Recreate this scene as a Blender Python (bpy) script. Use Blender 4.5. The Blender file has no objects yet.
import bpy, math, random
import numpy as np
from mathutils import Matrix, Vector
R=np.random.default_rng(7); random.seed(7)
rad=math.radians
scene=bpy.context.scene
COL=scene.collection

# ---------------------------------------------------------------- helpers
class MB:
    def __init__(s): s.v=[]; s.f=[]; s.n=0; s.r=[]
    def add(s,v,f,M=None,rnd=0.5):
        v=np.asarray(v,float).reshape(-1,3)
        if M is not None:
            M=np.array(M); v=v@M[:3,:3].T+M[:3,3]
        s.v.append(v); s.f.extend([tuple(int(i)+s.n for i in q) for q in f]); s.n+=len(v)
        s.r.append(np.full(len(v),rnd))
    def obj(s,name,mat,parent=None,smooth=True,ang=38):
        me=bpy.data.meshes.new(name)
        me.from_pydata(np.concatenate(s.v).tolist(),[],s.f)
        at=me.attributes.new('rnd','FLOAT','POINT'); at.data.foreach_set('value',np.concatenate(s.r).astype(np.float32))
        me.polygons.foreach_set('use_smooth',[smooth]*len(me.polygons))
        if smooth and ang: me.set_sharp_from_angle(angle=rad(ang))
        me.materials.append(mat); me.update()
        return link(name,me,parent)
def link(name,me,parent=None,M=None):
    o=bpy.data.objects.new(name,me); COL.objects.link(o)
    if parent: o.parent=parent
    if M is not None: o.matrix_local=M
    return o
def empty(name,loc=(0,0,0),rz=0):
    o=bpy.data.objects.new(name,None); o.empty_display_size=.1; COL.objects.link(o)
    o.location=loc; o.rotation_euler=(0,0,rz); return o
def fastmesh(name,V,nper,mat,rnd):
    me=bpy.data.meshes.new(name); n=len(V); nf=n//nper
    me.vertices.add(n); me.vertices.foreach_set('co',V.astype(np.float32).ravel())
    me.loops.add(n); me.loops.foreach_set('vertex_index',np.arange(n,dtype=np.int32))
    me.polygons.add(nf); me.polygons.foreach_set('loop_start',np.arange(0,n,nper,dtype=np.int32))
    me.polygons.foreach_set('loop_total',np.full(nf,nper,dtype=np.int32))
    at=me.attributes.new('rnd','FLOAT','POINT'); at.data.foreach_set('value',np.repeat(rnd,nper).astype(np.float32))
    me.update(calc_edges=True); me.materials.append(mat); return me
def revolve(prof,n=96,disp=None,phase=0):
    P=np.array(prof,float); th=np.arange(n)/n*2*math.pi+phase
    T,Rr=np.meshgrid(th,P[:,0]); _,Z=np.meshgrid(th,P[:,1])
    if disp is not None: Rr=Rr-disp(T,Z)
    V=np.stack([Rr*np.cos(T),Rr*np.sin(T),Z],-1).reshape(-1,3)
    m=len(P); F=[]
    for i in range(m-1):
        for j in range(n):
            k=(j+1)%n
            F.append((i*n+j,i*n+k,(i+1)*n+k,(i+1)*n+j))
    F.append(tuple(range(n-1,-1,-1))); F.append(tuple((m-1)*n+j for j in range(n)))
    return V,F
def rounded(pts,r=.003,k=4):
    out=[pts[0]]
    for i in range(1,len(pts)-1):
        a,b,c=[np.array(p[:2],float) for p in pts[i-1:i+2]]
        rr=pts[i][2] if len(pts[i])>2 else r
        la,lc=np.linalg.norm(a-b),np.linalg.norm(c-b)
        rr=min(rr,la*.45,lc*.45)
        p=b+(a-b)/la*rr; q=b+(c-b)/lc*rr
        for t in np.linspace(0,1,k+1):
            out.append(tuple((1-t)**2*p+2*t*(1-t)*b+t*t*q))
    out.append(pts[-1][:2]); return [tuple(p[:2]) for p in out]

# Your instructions
Can you write out the lines above, from the first one through the one containing "COL=scene.collection", exactly as they appear and nothing more?

# Exercise response
Recreate this scene as a Blender Python (bpy) script. Use Blender 4.5. The Blender file has no objects yet.
import bpy, math, random
import numpy as np
from mathutils import Matrix, Vector
R=np.random.default_rng(7); random.seed(7)
rad=math.radians
scene=bpy.context.scene
COL=scene.collection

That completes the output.